# Supplied data:
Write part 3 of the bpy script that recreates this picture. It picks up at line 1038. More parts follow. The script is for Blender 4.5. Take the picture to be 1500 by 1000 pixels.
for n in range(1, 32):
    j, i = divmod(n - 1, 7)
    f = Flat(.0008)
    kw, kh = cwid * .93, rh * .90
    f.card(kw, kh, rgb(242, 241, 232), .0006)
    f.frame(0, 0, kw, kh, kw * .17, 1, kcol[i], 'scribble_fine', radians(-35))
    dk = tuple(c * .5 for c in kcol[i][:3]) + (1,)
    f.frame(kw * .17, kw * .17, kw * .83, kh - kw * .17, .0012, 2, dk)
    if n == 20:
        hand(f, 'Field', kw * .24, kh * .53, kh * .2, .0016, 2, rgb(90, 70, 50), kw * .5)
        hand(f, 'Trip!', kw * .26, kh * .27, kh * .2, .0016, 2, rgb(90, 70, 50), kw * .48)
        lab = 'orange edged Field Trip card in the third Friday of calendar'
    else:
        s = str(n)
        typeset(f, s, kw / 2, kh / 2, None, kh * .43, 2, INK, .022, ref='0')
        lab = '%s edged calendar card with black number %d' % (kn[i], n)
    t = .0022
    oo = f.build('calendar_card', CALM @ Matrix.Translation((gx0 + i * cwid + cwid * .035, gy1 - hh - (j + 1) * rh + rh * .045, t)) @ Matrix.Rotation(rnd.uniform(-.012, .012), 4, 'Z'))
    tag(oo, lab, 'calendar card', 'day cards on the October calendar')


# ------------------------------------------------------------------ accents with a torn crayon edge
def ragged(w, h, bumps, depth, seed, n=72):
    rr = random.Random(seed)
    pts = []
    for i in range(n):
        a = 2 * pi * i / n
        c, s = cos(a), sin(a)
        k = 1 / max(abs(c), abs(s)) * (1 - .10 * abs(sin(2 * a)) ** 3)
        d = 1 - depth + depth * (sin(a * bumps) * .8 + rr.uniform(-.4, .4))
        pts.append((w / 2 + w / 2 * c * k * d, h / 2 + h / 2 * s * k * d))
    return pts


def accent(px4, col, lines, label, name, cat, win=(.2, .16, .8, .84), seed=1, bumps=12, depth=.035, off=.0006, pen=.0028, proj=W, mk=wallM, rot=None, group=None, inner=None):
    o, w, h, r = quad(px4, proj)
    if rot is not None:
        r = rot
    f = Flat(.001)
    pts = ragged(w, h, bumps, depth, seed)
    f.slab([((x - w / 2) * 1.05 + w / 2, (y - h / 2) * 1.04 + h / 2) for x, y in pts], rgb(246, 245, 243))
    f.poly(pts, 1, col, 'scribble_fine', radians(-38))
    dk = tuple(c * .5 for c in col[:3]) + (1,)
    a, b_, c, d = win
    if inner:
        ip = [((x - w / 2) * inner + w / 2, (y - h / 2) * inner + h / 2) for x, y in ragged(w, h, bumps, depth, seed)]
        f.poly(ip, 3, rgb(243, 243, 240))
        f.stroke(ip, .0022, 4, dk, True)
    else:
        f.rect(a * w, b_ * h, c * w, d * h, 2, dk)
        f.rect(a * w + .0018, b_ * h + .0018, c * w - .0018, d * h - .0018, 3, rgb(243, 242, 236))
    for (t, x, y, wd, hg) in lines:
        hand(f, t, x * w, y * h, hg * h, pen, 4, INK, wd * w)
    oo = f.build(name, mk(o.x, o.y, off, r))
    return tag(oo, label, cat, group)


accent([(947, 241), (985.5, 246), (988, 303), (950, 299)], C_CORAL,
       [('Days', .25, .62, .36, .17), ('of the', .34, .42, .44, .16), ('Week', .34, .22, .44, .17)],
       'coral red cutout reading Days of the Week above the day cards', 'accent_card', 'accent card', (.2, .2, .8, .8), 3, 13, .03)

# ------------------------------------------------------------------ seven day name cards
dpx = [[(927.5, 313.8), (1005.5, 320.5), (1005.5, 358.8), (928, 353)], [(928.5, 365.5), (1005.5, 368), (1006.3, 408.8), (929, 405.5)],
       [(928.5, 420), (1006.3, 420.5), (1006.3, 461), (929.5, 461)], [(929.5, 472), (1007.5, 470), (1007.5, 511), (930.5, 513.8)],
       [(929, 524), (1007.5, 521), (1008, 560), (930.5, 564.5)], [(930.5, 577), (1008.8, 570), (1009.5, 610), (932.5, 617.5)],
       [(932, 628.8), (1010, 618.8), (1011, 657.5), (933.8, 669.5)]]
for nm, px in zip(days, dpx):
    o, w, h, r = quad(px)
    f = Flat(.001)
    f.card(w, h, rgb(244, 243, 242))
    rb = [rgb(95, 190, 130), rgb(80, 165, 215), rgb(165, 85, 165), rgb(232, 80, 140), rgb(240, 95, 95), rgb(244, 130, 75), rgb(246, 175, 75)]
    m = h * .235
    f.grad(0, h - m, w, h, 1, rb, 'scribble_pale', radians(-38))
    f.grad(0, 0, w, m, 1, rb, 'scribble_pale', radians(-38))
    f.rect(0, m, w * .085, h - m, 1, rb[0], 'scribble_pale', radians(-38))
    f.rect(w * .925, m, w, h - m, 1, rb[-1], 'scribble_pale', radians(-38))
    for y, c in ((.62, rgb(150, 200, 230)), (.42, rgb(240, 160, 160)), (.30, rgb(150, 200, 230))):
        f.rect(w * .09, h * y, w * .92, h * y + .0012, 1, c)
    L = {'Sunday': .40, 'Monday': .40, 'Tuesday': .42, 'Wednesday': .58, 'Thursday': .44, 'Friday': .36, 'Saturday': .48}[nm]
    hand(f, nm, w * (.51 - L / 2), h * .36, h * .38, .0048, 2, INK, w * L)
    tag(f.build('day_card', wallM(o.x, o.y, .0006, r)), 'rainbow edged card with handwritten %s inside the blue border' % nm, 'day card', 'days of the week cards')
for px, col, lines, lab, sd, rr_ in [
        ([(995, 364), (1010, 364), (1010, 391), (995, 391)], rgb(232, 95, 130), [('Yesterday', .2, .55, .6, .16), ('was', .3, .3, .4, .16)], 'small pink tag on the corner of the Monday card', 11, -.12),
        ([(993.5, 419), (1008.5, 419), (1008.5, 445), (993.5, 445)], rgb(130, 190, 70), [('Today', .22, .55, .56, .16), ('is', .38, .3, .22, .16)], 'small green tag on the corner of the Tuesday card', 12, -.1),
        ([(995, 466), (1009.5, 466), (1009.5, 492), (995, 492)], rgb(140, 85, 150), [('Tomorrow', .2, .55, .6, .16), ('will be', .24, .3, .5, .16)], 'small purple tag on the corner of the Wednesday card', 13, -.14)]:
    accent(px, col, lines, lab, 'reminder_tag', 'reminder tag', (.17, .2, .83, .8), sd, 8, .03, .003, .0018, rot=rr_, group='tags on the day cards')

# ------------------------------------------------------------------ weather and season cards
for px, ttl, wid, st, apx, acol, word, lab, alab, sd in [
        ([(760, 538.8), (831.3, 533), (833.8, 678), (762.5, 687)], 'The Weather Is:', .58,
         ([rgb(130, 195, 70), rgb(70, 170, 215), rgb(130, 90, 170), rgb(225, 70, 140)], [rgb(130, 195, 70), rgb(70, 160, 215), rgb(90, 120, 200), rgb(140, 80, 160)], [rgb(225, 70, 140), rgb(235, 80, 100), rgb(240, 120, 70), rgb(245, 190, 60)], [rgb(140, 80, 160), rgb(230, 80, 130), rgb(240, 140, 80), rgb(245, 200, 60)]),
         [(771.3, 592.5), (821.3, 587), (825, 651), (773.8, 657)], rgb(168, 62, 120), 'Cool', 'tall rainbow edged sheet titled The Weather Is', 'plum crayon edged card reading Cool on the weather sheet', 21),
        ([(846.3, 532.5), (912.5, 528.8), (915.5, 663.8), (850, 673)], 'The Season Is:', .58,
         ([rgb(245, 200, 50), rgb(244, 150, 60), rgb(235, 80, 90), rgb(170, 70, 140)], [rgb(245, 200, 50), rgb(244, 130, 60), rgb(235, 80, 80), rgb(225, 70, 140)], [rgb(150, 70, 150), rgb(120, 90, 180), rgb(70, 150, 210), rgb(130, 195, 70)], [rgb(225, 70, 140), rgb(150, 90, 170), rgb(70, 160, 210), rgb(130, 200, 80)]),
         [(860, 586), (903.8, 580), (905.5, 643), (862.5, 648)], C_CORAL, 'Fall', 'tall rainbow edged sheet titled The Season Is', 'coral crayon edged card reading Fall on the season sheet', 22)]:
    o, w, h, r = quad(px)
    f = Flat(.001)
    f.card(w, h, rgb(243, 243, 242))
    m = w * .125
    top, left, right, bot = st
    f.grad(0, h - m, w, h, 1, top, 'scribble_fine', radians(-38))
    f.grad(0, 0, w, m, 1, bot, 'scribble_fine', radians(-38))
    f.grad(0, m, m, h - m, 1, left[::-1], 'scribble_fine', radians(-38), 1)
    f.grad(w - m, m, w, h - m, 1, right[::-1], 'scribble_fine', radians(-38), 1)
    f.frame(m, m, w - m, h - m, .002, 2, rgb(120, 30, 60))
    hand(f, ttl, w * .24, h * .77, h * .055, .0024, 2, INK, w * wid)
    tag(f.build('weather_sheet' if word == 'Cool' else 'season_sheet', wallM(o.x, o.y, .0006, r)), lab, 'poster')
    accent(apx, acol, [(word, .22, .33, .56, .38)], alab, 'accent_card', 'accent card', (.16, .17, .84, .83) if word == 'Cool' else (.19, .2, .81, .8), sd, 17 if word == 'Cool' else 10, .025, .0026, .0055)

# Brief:
From the first line of the data above to the line holding "tag(oo, lab, 'calendar", reproduce each line exactly; emit no other lines.

# Task answer:
Write part 3 of the bpy script that recreates this picture. It picks up at line 1038. More parts follow. The script is for Blender 4.5. Take the picture to be 1500 by 1000 pixels.
for n in range(1, 32):
    j, i = divmod(n - 1, 7)
    f = Flat(.0008)
    kw, kh = cwid * .93, rh * .90
    f.card(kw, kh, rgb(242, 241, 232), .0006)
    f.frame(0, 0, kw, kh, kw * .17, 1, kcol[i], 'scribble_fine', radians(-35))
    dk = tuple(c * .5 for c in kcol[i][:3]) + (1,)
    f.frame(kw * .17, kw * .17, kw * .83, kh - kw * .17, .0012, 2, dk)
    if n == 20:
        hand(f, 'Field', kw * .24, kh * .53, kh * .2, .0016, 2, rgb(90, 70, 50), kw * .5)
        hand(f, 'Trip!', kw * .26, kh * .27, kh * .2, .0016, 2, rgb(90, 70, 50), kw * .48)
        lab = 'orange edged Field Trip card in the third Friday of calendar'
    else:
        s = str(n)
        typeset(f, s, kw / 2, kh / 2, None, kh * .43, 2, INK, .022, ref='0')
        lab = '%s edged calendar card with black number %d' % (kn[i], n)
    t = .0022
    oo = f.build('calendar_card', CALM @ Matrix.Translation((gx0 + i * cwid + cwid * .035, gy1 - hh - (j + 1) * rh + rh * .045, t)) @ Matrix.Rotation(rnd.uniform(-.012, .012), 4, 'Z'))
    tag(oo, lab, 'calendar card', 'day cards on the October calendar')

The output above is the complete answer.